Press Kit (1982) About the Players - Christopher Atkins
Christopher Atkins waited for some time after his success in "Blue Lagoon" before he accpeted another movie role. When producer David Joseph offered him the male lead in "The Pirate Movie" it turned out to be just the part he had been waiting for.
"It looked like a lot of fun; it just looked like a film I'd want to see," he says.
Twenty-year-old Atkins explained his caution about his second motion picture. "It's not that I haven't been offered other parts. It's just that Hollywood's a very scary place for somebody who had no intention of being there in the first place."
Atkins is still very mindful of his rapid rise to stardoom in "Blue Lagoon."
Unitl the summer of 1978, he was a high school student looking forward "to going off with all my friends to have a really good time" in college where he was planning to study medecine.
He was reaching sailing as a summer job and the mother of one of his students offered to send his photograph to a small modeling agency that represented her own family.
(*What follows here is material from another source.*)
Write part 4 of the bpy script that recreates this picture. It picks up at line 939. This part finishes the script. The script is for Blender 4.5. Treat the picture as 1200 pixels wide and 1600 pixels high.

Only a week later he got his first modeling job and this led quickly to an offer from the Ford Agency.
He remembers that he got home from his first appointment with the Ford Agency to discover that they had set up an audition for him for "Blue Lagoon."
Until then, Atkins had seen his modeling activities as a "side job to get some money for college."
But, from the time he was chosed for "Blue Lagoon," his life changed dramatically, first filming in Fiji with Brooke Shields and, later, touring all over the world to promote the pciture.
"It was very strange for me," he recalls. "The last two, two-and-a-half years -- from the very start to now, everything's been new or different."
Atkings had spent his early years in Palos Verde, California, but his family moved to Rye, New York, when he was 13. After "Blue Lagoon," he was signed to a contract by Columbia and decided to move to California and buy his own house in Los Angeles.
While waiting to decide on his next feature film, he agreed to make an NBC-TV movie, "Raid on Short Creek," which was shot in mid-1981. Then, after careful consideration, he decided to make "The Pirate Movie," his second theatrical motion picture.
"The second movie was going to be real test to see what was going to happen for me in this business -- whether this was really what I wanted to do or not," he admits. His positive reaction to making "The Pirate Movie" had already led him to accpet a starring role in a third film, "Terrible Game," for Raymond Chos and Golden Harvest Productions.
Atkins remainds a keen sportsman in his spare time. As a sailor, he has raced in official competitions, as well as teaching. And he loves football, scuba-diving, baseball, and fishing -- "anything outdoors."
After "The Pirate Movie," he is hoping to spend some time diving with Ron and Valarie Taylor, two Australian underwater filming specialists whom he befriended during the shooting of "Blue Lagoon." His great desire at the moment is to dive with thim in protective cages in the Great Australian Bight, in southern Australian waters, where white sharks are prevalent.
He remains very close to his family. His stepfather and mother and hus sister and two brothers still live in Rye and he visits them as often as he can.